Tolkien expresses this theme beautifully in the Tale. The efforts of the Valar and Maiar to revive the Trees fail, and even when they finally yield fruit, the result is nothing like the expected or the Trees before.

“…to such vast heights did the Sunship climb, and climbing blazed ever hotter and brighter, that ere long its glory was wider than ever the Gods conceived of when that vessel was still harboured in their midst.” (TBoLT, part I, 211)

They set out with pure intention to bring light back into the world and, this time, share it with the wider world. The result was beyond their imagining. Greatness comes not out of comfort and complacency, the known, the tried and true, but venturing into the unknown. Yet the new can be very uncomfortable, even jarring. The Valar and maiar soon grumble, some even calling for the return of the Sunship and the end of this grand new scheme, for

“…in their hearts [they know]  that they had done a greater thing than they at first knew, and never again would Valinor see such ages as had passed…” (TBoLT, part I, 212)
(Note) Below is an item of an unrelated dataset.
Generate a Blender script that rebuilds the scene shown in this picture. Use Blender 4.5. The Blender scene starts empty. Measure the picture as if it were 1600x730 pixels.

It almost becomes a ‘Leaf by Niggle’ moment. The Valar have created something new, striving to recreate the lights of the past. They spend so much time concerned with the ‘tree and leaf’ that they are unable to see the ‘vast country’ they’ve envisioned beyond.

In this moment, as in ‘Leaf by Niggle’, is crystalized that moment when the creator looks on the created and realizes it doesn’t quite match their original vision. In art, you learn about hand-eye coordination. This does not just apply to actual sight, but the sight of imagination as well. Sometimes it’s near impossible to mesh the physical with the imagined. The initial impulse (at least for me, and apparently both the Valar and Niggle…and by extension Tolkien) is to reject the creation as an imperfect reflection. But that is because we are looking at it the wrong way. We have forgotten that we are not creators, but sub-creators, working in the shadow of the ultimate Creator, God. Something of God’s Truth enters into our subcreation bringing it to a life of its own. The sun and moon, as described in the Tale, perfectly express this concept.


2 thoughts on “Complacency and Sub-Creation

  1. This is a wonderful post and I am glad it was inspired by a GHG meeting. Have you read any of Erich Heller’s criticism? I don’t think it is much read now but I think he understood how, for the artist, subcreation involves the pain of imperfect realization. It is a necessary pain, though, caused by our own human nature, a consummation devoutly to be wished.

    • I have not, but based on your description it sounds like something I’d greatly enjoy…I will have to make time to read his work! Thanks for the suggestion!